Jurnalis di Cina mengalami perasaan serba salah. Hal ini dikarenakan diterapkannya “sensor pribadi” dalam memuat berita. Mereka tidak mengetahui apakah berita tersebut membahayakan negara atau tidak. Hal ini berhubungan dengan rahasia negara, yang jurnalis buta tentang hal tersebut.
Jonathan Hassid dalam artikelnya berpendapat bahwa usaha di bidang media merupakan bisnis yang tidak pasti (uncertain business). Cina menggunakan kekuatan ketidakpastian (The Power of Uncertainty). Jurnalis diselimuti oleh ketidakpastian dalam memuat berita. Tanpa sensor pra-publikasi, media massa mustahil mengetahui berita yang dimuat merupakan berita yang aman. Meskipun Departemen Propaganda telah mengeluarkan garis besar dalam penulisan berita. Tetapi hal ini dirasakan masih kurang jelas bagi jurnalis dan editor. Hal ini menjadi strategi yang ampuh bagi negara untuk mengontrol media massanya.

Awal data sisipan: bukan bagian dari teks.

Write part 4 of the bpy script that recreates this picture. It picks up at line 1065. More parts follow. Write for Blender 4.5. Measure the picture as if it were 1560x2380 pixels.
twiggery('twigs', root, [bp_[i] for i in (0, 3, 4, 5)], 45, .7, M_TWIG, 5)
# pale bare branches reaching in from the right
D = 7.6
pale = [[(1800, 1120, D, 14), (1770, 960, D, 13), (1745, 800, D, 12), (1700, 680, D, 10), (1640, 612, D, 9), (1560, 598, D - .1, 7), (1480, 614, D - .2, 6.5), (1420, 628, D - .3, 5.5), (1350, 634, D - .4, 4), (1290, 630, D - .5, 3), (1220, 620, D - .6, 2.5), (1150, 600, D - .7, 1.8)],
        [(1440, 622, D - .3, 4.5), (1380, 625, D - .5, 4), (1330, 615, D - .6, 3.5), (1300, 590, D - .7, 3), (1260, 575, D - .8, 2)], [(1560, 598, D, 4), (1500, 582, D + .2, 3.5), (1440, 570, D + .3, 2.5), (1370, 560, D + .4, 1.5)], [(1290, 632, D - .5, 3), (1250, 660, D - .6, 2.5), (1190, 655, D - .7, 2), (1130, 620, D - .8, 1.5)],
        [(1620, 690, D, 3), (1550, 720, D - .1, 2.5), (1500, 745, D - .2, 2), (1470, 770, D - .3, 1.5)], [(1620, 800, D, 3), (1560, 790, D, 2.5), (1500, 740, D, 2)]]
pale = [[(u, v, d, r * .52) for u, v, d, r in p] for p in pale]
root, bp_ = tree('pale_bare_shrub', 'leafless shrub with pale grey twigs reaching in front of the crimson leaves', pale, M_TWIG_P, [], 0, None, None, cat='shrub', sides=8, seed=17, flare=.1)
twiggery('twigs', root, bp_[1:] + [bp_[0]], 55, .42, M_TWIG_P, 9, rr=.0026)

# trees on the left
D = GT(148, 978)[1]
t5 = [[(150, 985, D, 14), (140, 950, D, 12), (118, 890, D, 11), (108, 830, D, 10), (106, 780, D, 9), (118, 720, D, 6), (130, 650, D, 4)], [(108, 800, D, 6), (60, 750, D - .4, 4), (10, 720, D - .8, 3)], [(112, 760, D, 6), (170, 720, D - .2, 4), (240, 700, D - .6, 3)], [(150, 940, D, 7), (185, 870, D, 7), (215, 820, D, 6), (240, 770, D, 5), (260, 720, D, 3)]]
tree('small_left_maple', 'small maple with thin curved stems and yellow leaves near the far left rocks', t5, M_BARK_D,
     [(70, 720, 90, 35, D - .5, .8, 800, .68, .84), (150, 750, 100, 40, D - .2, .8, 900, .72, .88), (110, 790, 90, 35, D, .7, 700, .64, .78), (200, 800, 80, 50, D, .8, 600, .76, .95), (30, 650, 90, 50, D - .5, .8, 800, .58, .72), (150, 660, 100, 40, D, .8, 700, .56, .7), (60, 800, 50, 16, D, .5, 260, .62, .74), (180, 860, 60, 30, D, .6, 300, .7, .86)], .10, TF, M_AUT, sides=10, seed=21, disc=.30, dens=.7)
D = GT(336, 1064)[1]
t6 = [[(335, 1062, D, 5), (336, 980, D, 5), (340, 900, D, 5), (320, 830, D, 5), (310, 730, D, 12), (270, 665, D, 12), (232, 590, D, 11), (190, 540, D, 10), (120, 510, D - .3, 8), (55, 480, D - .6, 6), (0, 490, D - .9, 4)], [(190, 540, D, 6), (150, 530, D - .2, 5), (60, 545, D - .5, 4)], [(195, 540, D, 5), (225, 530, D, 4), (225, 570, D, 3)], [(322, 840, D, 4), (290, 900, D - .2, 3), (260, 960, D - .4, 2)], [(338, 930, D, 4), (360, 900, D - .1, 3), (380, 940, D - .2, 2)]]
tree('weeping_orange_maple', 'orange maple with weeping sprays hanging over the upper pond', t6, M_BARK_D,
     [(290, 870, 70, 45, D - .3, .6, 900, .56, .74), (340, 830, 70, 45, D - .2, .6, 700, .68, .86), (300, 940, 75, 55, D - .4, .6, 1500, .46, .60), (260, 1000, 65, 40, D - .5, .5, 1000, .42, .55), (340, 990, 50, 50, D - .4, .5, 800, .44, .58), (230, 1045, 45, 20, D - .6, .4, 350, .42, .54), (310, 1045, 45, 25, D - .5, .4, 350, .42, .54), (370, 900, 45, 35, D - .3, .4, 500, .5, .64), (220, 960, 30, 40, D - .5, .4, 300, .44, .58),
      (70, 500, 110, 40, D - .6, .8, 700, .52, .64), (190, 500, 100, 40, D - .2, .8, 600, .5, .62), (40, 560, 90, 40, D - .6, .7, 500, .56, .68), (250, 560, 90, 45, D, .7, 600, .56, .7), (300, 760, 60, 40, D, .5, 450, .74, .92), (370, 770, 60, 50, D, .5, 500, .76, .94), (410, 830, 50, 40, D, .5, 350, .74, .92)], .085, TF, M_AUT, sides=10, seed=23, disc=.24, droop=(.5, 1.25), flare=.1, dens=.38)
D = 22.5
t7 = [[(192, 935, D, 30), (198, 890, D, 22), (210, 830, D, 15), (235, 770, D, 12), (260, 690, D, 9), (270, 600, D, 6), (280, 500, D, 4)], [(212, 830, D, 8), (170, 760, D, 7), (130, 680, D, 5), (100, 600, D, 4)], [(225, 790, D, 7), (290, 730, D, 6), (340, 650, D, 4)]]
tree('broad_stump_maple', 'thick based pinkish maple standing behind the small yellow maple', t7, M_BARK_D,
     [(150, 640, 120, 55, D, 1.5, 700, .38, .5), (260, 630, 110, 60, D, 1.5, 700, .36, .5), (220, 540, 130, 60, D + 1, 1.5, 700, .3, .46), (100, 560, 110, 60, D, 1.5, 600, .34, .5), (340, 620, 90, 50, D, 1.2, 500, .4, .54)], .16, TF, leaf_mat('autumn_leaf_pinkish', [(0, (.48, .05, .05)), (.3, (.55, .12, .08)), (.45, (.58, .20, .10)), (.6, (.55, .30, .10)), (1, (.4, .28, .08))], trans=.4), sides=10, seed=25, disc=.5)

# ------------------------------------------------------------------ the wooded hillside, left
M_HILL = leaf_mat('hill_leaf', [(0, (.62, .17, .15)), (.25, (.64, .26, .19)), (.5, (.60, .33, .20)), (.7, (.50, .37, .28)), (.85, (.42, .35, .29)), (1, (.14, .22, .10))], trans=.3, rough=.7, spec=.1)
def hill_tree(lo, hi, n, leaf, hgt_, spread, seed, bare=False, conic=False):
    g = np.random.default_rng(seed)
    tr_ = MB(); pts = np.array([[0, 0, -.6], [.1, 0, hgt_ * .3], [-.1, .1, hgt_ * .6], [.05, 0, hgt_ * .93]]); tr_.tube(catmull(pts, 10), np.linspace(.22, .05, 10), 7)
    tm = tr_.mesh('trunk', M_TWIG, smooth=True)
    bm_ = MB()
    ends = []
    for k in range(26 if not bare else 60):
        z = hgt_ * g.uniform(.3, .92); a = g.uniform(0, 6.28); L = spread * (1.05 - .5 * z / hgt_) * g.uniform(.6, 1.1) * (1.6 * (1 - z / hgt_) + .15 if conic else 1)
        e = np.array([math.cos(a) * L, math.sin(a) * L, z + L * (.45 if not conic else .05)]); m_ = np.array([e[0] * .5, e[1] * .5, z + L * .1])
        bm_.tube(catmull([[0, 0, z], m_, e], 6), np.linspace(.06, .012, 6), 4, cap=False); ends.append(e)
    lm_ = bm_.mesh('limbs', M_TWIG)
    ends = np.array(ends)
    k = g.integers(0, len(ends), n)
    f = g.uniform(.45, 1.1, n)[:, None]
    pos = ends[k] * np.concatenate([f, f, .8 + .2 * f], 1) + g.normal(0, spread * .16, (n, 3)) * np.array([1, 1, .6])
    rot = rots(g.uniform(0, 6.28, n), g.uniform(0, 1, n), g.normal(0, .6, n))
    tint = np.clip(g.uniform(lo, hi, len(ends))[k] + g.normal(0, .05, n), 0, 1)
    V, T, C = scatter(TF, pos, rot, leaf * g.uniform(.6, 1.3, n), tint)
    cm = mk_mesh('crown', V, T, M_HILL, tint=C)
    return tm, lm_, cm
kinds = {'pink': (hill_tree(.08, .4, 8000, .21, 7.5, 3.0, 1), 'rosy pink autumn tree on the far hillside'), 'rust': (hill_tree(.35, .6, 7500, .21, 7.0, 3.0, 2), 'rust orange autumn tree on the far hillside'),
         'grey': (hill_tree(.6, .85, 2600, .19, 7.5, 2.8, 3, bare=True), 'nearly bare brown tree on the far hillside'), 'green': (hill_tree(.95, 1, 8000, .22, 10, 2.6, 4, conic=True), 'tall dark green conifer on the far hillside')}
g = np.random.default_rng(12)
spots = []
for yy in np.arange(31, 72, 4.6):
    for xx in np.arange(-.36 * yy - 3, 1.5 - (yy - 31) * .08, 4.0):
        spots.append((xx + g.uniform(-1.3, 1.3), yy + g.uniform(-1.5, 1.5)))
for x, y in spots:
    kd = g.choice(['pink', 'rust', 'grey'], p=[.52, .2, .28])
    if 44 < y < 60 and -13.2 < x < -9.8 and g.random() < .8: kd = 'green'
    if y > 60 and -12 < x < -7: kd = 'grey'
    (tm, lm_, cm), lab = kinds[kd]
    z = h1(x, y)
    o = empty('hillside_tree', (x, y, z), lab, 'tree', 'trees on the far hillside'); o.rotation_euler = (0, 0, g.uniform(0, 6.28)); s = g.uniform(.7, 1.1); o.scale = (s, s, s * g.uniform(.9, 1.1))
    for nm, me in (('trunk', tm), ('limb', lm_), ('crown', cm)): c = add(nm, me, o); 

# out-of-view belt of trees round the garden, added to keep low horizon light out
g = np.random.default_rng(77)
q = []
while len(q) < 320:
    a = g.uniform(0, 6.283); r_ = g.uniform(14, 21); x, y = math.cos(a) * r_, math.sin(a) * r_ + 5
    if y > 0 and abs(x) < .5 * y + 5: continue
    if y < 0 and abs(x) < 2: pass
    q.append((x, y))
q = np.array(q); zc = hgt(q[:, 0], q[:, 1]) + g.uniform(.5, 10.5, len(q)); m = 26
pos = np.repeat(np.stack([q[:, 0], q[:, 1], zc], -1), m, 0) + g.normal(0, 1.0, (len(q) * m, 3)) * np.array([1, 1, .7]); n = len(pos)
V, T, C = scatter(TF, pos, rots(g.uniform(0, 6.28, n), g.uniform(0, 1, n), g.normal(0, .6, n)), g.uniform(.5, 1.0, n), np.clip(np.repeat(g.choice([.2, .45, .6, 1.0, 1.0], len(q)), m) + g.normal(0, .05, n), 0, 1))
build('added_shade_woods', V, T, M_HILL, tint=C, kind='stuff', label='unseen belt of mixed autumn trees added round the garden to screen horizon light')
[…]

Topik-topik yang sensitif untuk dimuat dalam media massa adalah kejadian tiba-tiba seperti bencana alam. Kemudian gerakan demokrasi di Cina, separatisme atau etnis minoritas, pemogokan buruh, korupsi di dalam PKC, demontrasi besar-besaran, bencana yang dibuat oleh manusia, penyakit menular yang menimbulkan kritik dari dunia internasional.

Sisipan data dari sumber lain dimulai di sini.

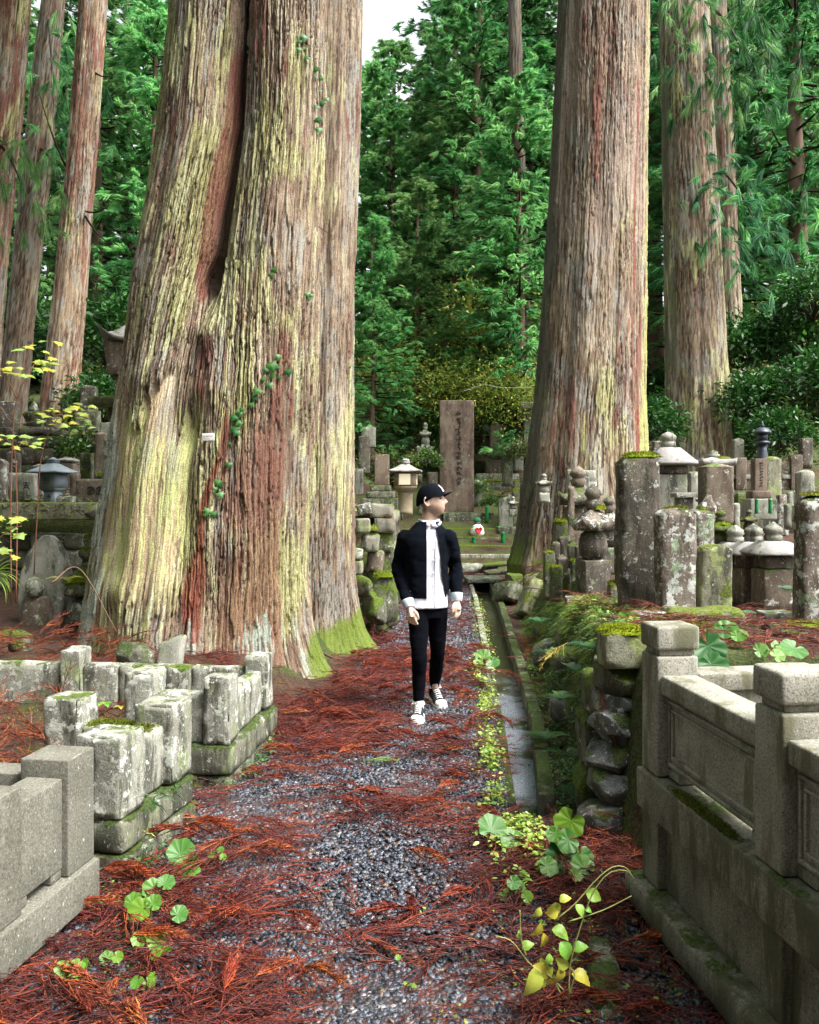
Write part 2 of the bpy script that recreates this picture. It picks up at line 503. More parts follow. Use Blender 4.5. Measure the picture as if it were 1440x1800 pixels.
M['bronze'] = plain('dark_bronze', (.045, .055, .07), rough=.45, bump=.1, Metallic=.4)
M['carved'] = plain('carved_dark', (.03, .027, .02), rough=.9)
M['paint_white'] = plain('white_enamel', (.78, .78, .76), rough=.4, bump=.02)
M['ink'] = plain('ink_mark', (.05, .05, .05), rough=.7)
M['vase_green'] = plain('green_glaze', (.01, .20, .06), rough=.25, bump=.0)
M['cloth_red'] = plain('red_cloth', (.55, .02, .02), rough=.9)
M['cloth_white'] = plain('white_cloth', (.75, .74, .72), rough=.9)
M['cloth_green'] = plain('green_cloth', (.01, .13, .05), rough=.9)
M['moss'] = attr_mat('moss_cushion', rough=.95, var=.5, bump=1.0, bscale=120, spec=.1)
M['bark'] = attr_mat('cedar_bark', rough=.85, var=.42, bump=.9, bscale=85, spec=.25)
M['needle_leaf'] = attr_mat('cedar_foliage', rough=.55, var=.3, translucent=.5, bscale=3, spec=.3, hue=.018)
M['leaf'] = attr_mat('green_leaf', rough=.45, var=.12, translucent=.3, bscale=30, spec=.4)
M['dry'] = attr_mat('dry_cedar_needles', rough=.6, var=.3, bscale=60, spec=.35, hue=.008)
M['twig'] = plain('brown_twig', (.10, .055, .035), rough=.8)
M['stem_red'] = plain('reddish_stem', (.16, .06, .035), rough=.7)
M['stem_green'] = plain('pale_stem', (.24, .26, .08), rough=.6)
M['gravel'] = attr_mat('wet_gravel', rough=.38, var=.35, bump=.3, bscale=150, spec=.5)
M['rope'] = plain('white_rope', (.34, .34, .31), rough=.9)

def ground_mat():
    m = NT('forest_floor'); g = m.n('NewGeometry'); v = g.outputs['Position']
    a = m.noise(v, 1.3, 6, .65); b = m.noise(v, 14, 6, .75); c = m.noise(v, 60, 4, .7)
    col = m.mix(m.mr(b, .35, .65), (.020, .014, .010), (.075, .048, .030))
    col = m.mix(m.mr(c, .5, .66), col, (.14, .040, .018))
    mk = m.n('SeparateColor', {0: m.n('VertexColor', layer_name='Col').outputs[0]}).outputs[0]
    mo = m.mr(m.math('ADD', m.math('ADD', m.math('MULTIPLY', a, .7), m.math('MULTIPLY', b, .3)), m.math('MULTIPLY', mk, .16)), .54, .64)
    col = m.mix(m.math('MULTIPLY', mo, .85), col, m.mix(m.mr(c, .35, .65), (.02, .035, .008), (.075, .11, .02)))
    return m.bsdf(col, .9, m.math('ADD', b, c), .9, .03, .3)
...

Contohnya ketika penyakit SARS pada tahun 2003 yang menghebohkan dunia. Padahal penyakit tersebut sudah mengjakiti warga cina kira-kira setahun sebelumnya. Tetapi Cina ”menyembunyikan” atau tidak memberitakan hal tersebut kepada rakyat dan masyarakat dunia. Karena pada tahun tersebut bertepatan dengan pemilihan presiden baru pengganti Jiang Zemin, yakni Hu Jintao. Lima tahun berlalu, kasus yang mirip terulang kembali. Pada kali ini, bertepatan dengan Olimpiade 2008. Cina tidak memberitakan kasus keracunan susu pada anak-anak. Berita ini muncul setelah olimpiade terlaksana.
Jika ada jurnalis yang memberitakan sesuatu yang sensitif, maka akibatnya mereka tidak mendapat gaji atau bonus, yang jumlahnya setengah dari gaji pokok mereka. Jurnalis yang seperti ini akan cepat kehabisan uang. Kebebasan untuk memberitakan pun terpaksa dikompromikan.